| Material to process |
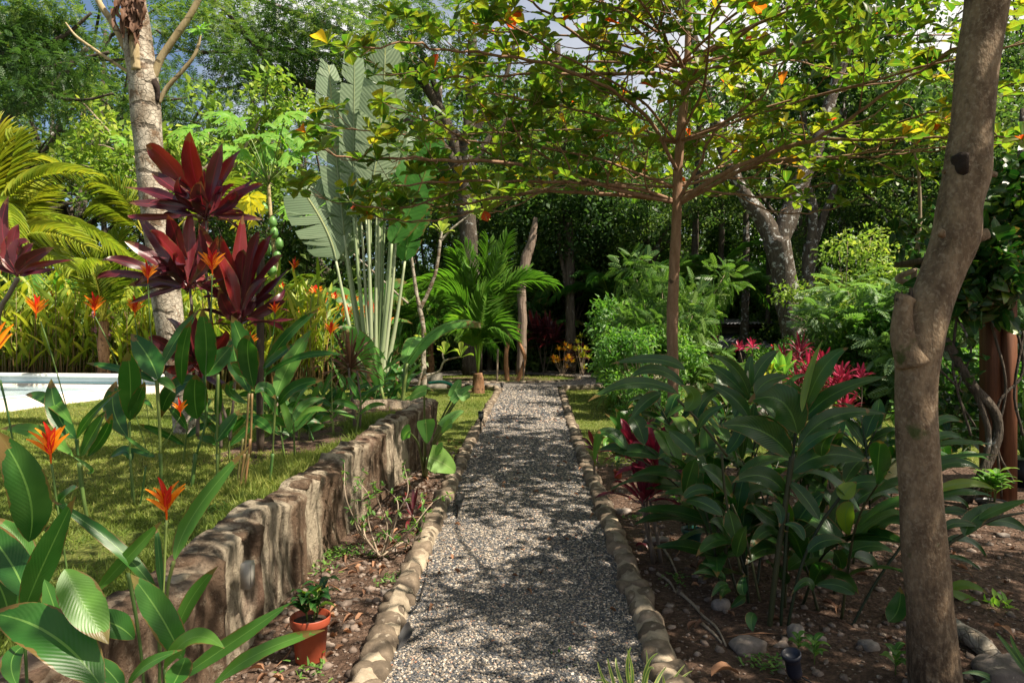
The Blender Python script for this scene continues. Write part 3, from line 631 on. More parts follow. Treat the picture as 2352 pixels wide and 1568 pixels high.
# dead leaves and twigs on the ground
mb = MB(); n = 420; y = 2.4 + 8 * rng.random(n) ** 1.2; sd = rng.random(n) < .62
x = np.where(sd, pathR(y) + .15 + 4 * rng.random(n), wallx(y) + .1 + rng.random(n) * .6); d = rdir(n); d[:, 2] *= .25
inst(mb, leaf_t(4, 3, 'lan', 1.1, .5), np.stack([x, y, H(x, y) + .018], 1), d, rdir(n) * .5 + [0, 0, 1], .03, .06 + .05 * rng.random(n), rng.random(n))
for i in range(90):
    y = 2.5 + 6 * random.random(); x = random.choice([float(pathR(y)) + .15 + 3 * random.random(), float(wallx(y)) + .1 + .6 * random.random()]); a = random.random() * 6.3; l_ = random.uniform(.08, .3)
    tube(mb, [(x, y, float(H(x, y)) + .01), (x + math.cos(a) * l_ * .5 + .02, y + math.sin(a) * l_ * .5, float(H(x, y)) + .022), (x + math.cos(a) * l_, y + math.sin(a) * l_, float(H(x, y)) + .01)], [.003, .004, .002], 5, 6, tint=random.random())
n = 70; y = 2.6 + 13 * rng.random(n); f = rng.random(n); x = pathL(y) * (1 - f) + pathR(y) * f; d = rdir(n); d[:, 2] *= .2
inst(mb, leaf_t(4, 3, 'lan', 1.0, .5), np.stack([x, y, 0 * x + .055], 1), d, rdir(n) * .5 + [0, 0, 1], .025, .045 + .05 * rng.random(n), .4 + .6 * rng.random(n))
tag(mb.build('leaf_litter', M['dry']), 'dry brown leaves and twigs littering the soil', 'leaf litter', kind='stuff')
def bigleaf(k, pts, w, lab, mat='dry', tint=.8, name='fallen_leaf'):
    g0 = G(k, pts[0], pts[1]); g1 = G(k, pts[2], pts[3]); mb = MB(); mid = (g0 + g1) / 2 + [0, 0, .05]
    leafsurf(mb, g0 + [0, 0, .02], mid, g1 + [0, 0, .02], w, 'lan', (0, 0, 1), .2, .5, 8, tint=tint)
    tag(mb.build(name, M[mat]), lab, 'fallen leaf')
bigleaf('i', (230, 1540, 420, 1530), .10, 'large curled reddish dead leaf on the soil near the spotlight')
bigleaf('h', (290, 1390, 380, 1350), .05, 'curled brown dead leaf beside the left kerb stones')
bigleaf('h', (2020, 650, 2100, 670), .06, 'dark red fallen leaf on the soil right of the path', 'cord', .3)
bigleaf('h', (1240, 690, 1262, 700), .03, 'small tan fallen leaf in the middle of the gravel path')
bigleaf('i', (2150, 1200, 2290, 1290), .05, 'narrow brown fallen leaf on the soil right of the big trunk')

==

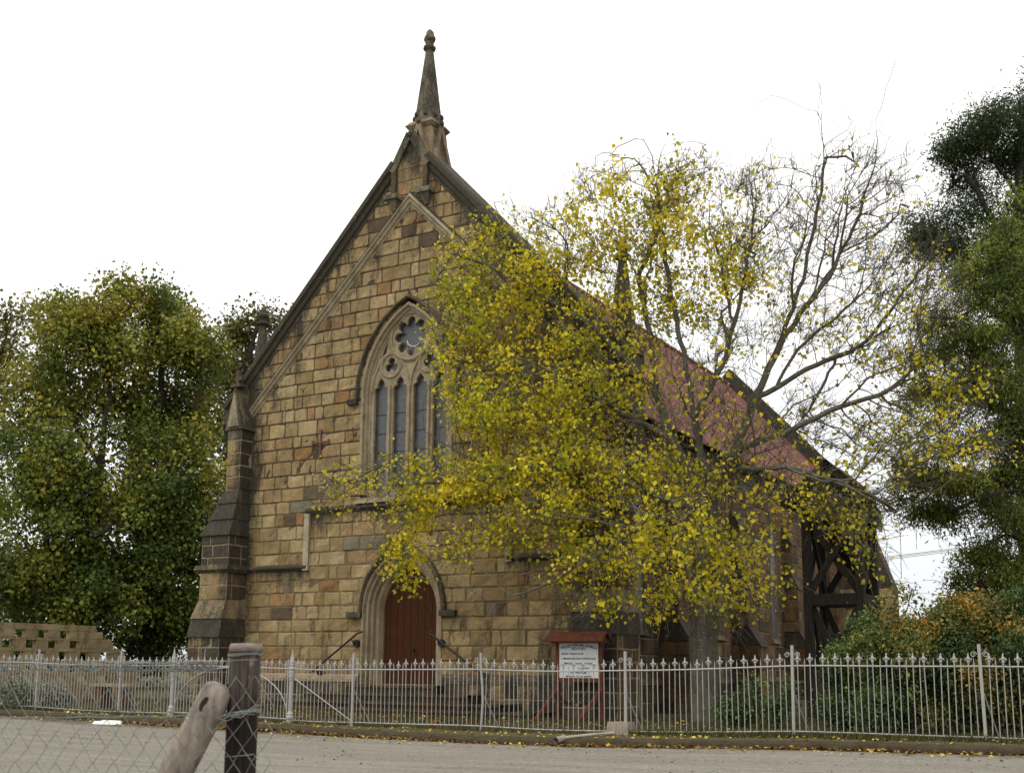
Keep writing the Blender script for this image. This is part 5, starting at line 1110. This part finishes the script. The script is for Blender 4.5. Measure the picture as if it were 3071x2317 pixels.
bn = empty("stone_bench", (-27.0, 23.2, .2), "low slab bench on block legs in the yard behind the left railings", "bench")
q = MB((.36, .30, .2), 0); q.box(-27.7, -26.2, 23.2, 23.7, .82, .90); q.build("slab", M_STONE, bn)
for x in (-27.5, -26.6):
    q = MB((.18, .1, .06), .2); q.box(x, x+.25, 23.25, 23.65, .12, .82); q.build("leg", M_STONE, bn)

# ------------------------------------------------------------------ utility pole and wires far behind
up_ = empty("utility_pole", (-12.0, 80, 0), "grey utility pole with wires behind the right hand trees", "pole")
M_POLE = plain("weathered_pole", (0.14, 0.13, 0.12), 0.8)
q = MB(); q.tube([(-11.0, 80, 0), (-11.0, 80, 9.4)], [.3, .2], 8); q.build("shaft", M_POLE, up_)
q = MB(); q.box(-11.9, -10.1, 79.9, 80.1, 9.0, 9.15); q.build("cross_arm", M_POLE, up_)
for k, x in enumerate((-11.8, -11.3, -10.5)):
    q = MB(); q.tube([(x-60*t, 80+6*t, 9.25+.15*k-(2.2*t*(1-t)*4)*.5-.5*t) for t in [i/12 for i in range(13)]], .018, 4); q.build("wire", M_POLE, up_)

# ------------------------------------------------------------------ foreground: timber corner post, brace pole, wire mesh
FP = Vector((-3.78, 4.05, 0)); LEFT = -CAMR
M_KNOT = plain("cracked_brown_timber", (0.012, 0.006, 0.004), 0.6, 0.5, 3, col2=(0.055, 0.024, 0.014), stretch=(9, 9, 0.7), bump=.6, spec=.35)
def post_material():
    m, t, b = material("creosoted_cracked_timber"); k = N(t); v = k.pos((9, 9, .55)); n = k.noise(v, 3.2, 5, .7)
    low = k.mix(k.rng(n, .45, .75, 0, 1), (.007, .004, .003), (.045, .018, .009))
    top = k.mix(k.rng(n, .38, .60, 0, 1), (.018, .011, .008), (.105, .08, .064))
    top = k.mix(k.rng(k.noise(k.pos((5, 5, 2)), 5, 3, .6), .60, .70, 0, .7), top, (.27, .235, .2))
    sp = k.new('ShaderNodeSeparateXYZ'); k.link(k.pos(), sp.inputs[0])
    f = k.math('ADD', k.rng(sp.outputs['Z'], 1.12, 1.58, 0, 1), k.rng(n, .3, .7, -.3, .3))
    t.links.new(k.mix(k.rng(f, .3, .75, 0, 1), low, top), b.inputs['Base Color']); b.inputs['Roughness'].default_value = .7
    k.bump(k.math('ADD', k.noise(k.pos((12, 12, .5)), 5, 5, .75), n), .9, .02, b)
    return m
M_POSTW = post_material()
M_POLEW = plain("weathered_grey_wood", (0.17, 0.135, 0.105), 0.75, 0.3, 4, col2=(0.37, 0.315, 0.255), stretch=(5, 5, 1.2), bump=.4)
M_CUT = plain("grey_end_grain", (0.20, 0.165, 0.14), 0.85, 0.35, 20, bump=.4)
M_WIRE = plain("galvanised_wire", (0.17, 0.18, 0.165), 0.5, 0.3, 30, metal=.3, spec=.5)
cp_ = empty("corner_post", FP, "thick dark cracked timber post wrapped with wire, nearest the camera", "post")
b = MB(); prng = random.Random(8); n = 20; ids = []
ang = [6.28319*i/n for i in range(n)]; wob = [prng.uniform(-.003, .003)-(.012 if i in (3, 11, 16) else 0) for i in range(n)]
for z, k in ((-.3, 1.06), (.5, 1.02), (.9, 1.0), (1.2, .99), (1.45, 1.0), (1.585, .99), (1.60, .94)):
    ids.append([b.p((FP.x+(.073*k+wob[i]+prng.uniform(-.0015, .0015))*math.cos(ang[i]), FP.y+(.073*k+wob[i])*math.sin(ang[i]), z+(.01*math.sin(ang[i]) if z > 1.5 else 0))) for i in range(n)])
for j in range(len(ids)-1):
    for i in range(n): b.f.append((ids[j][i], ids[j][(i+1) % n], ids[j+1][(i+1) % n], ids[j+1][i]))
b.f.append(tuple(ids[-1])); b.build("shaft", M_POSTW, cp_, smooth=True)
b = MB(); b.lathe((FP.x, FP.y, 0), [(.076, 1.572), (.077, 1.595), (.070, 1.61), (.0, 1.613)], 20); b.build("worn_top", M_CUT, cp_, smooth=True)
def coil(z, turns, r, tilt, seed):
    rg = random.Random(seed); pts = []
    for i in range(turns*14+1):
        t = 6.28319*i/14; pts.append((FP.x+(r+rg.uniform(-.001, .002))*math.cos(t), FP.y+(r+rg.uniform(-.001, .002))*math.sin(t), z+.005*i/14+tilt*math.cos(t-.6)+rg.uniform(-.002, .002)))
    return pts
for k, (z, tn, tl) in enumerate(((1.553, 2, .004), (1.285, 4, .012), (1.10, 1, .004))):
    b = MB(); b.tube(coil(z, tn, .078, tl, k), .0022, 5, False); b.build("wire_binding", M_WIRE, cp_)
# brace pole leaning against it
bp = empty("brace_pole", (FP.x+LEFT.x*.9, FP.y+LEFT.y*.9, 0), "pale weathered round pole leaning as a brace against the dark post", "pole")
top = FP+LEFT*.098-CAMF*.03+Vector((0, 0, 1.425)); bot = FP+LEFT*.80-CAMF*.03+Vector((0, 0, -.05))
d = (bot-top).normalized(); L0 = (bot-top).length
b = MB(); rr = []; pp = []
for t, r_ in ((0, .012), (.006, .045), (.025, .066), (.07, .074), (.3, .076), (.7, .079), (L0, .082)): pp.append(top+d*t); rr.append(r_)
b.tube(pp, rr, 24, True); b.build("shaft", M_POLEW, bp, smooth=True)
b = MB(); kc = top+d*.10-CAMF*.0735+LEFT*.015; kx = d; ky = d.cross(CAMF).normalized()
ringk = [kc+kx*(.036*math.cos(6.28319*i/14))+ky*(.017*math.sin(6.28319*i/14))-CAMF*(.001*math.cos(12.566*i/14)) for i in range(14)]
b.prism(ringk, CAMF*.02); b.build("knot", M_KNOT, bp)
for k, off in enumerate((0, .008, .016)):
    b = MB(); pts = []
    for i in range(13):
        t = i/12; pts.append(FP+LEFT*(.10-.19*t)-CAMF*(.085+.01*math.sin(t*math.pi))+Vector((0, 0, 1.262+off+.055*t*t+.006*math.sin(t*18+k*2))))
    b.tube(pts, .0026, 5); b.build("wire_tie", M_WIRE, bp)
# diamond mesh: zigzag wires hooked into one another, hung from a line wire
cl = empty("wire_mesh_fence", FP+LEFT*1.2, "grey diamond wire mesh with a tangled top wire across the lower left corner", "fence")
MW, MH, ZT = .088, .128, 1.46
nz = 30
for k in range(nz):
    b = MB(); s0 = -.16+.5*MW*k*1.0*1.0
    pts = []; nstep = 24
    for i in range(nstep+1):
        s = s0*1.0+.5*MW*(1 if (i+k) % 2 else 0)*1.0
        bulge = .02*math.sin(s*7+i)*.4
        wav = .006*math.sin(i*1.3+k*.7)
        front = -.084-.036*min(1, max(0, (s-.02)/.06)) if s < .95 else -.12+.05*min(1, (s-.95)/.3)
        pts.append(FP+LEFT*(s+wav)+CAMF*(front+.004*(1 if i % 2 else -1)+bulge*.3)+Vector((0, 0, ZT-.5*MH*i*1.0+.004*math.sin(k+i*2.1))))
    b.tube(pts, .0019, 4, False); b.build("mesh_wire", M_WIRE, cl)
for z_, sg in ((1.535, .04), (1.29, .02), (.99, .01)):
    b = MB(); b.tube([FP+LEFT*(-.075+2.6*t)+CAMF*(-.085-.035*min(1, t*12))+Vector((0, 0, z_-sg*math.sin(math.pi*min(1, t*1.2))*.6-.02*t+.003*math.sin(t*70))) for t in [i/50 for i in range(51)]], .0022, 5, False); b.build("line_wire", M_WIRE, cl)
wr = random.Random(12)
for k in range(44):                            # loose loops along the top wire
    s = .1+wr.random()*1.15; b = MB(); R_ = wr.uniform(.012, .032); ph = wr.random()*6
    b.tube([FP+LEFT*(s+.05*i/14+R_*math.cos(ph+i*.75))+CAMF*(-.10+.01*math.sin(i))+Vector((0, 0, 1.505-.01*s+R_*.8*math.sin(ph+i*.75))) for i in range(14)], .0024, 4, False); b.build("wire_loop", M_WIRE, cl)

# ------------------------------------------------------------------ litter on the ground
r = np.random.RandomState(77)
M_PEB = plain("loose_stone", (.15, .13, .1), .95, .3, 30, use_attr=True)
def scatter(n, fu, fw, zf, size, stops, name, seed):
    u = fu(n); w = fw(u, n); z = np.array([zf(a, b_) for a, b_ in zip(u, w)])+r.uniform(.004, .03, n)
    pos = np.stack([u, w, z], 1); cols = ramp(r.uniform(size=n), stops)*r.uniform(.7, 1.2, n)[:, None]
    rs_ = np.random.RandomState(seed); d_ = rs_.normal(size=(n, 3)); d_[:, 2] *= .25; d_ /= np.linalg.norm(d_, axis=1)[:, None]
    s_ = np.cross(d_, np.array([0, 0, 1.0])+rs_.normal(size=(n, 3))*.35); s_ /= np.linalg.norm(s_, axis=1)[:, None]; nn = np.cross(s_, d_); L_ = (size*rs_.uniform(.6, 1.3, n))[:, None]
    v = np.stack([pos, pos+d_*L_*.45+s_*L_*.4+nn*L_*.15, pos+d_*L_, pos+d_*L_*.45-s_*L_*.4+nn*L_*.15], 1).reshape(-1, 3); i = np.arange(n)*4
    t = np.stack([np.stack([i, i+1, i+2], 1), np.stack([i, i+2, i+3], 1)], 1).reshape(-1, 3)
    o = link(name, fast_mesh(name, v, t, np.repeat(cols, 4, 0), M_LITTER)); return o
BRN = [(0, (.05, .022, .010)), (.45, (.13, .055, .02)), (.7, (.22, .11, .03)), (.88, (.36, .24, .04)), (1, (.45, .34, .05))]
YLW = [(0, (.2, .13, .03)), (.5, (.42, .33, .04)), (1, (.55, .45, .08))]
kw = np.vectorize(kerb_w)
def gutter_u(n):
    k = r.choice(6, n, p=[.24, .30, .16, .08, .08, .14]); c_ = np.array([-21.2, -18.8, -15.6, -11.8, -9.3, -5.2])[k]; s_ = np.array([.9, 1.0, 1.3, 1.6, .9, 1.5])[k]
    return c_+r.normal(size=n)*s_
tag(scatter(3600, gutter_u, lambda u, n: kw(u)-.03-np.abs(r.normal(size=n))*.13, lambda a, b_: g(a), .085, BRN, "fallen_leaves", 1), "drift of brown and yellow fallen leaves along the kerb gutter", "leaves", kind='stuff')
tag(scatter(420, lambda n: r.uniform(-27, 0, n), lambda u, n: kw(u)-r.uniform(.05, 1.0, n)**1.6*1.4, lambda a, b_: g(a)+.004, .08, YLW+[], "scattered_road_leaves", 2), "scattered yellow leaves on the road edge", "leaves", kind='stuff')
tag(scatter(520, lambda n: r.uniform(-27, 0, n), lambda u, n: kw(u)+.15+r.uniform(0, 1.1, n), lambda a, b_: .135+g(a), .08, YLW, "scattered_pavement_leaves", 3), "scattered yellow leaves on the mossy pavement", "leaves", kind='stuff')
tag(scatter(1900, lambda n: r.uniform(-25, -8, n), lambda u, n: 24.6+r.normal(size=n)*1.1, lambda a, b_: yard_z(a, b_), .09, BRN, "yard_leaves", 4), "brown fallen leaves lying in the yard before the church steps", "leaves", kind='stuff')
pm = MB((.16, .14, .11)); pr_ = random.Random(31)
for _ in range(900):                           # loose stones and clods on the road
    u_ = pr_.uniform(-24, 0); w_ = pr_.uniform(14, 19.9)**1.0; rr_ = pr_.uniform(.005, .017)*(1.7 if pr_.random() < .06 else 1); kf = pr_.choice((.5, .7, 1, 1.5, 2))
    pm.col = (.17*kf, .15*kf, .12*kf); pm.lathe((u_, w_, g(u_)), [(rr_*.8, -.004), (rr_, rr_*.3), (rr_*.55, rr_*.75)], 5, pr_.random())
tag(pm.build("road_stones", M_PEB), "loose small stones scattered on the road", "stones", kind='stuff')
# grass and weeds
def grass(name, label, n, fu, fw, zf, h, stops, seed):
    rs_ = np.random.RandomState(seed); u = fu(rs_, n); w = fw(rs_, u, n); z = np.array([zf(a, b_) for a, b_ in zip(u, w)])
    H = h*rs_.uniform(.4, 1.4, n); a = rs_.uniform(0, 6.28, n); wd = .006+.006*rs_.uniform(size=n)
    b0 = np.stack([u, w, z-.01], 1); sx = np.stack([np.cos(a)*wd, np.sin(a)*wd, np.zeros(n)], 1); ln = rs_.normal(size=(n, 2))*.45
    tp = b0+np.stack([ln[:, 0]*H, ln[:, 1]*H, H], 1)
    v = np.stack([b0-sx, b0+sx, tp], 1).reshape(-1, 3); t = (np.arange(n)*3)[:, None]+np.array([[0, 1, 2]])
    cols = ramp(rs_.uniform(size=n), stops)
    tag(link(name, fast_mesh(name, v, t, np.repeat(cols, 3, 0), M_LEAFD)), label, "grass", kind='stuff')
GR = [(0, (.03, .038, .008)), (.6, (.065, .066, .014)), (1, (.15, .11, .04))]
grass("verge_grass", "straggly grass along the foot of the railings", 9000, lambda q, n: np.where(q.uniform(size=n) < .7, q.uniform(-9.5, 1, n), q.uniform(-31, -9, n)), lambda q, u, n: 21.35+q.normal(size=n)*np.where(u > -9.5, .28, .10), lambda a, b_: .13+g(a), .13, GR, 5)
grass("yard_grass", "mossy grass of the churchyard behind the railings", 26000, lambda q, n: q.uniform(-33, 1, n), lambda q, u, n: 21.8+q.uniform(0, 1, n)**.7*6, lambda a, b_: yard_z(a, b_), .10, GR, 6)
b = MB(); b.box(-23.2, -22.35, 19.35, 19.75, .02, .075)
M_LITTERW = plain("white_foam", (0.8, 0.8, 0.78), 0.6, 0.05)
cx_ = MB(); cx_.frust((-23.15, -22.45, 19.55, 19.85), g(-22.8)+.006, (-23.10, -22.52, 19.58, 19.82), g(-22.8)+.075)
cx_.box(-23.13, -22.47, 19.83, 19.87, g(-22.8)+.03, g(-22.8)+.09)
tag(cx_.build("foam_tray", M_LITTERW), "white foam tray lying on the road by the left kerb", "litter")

--

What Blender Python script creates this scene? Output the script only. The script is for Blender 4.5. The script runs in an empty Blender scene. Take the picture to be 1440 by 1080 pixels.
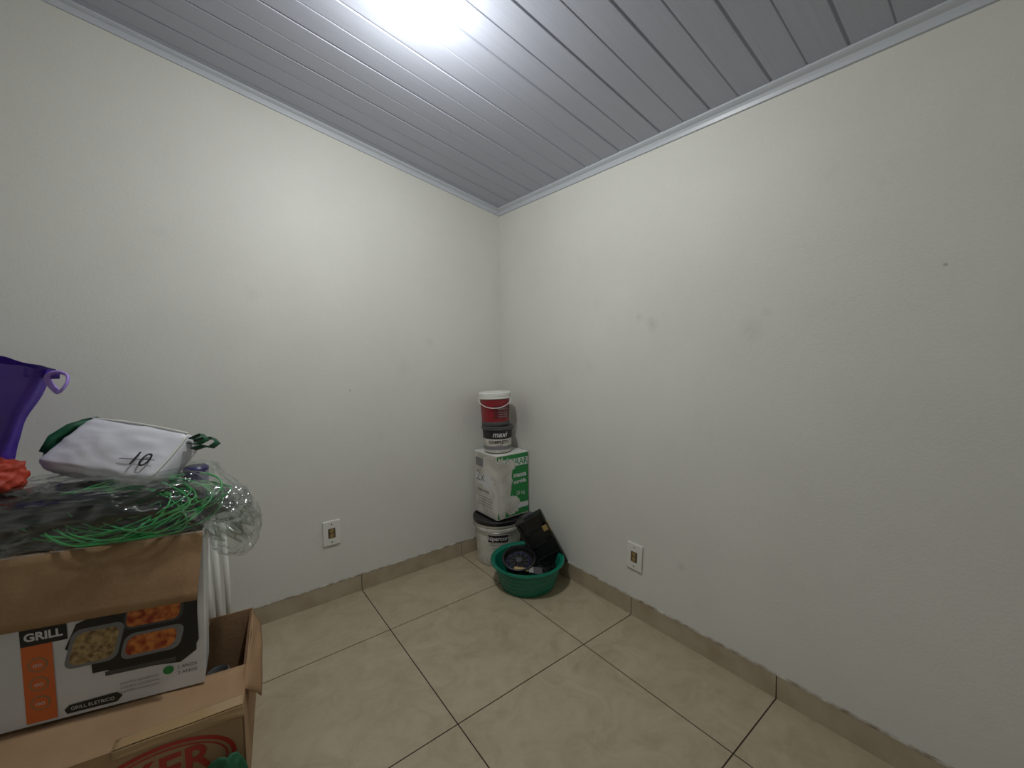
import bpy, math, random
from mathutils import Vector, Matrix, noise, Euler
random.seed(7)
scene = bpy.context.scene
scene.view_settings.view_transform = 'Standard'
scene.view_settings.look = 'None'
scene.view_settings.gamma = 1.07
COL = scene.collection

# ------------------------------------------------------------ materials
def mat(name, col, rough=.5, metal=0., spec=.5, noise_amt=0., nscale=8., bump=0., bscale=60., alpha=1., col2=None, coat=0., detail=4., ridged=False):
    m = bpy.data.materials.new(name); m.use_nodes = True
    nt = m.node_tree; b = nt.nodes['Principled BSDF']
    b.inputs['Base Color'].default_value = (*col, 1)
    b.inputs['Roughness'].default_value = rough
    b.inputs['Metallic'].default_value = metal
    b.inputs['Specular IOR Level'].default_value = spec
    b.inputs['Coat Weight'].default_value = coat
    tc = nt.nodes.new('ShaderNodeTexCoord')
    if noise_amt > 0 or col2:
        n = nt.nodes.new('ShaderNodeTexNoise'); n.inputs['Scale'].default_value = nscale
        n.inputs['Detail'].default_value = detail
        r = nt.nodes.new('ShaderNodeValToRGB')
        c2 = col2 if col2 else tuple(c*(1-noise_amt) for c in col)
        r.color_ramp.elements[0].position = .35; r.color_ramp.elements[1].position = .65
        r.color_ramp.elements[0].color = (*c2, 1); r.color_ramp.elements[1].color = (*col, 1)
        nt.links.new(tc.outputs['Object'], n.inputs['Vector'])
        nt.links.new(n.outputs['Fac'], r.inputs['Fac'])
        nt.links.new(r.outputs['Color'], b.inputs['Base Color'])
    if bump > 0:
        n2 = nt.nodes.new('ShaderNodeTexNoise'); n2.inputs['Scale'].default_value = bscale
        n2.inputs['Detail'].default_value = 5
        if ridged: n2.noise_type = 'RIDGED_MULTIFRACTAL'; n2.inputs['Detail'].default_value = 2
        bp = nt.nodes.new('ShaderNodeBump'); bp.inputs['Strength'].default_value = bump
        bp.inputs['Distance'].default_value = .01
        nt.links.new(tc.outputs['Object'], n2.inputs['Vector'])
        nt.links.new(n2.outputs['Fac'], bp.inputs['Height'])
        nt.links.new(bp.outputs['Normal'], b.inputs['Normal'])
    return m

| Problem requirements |
As listed above, the lines from the line with "Keep writing the" to the line with "q = MB((.18, .1, .06), .2);" are to be echoed exactly, with both ends included and nothing added.

| Solution to this problem |
Keep writing the Blender script for this image. This is part 5, starting at line 1110. This part finishes the script. The script is for Blender 4.5. Measure the picture as if it were 3071x2317 pixels.
bn = empty("stone_bench", (-27.0, 23.2, .2), "low slab bench on block legs in the yard behind the left railings", "bench")
q = MB((.36, .30, .2), 0); q.box(-27.7, -26.2, 23.2, 23.7, .82, .90); q.build("slab", M_STONE, bn)
for x in (-27.5, -26.6):
    q = MB((.18, .1, .06), .2); q.box(x, x+.25, 23.25, 23.65, .12, .82); q.build("leg", M_STONE, bn)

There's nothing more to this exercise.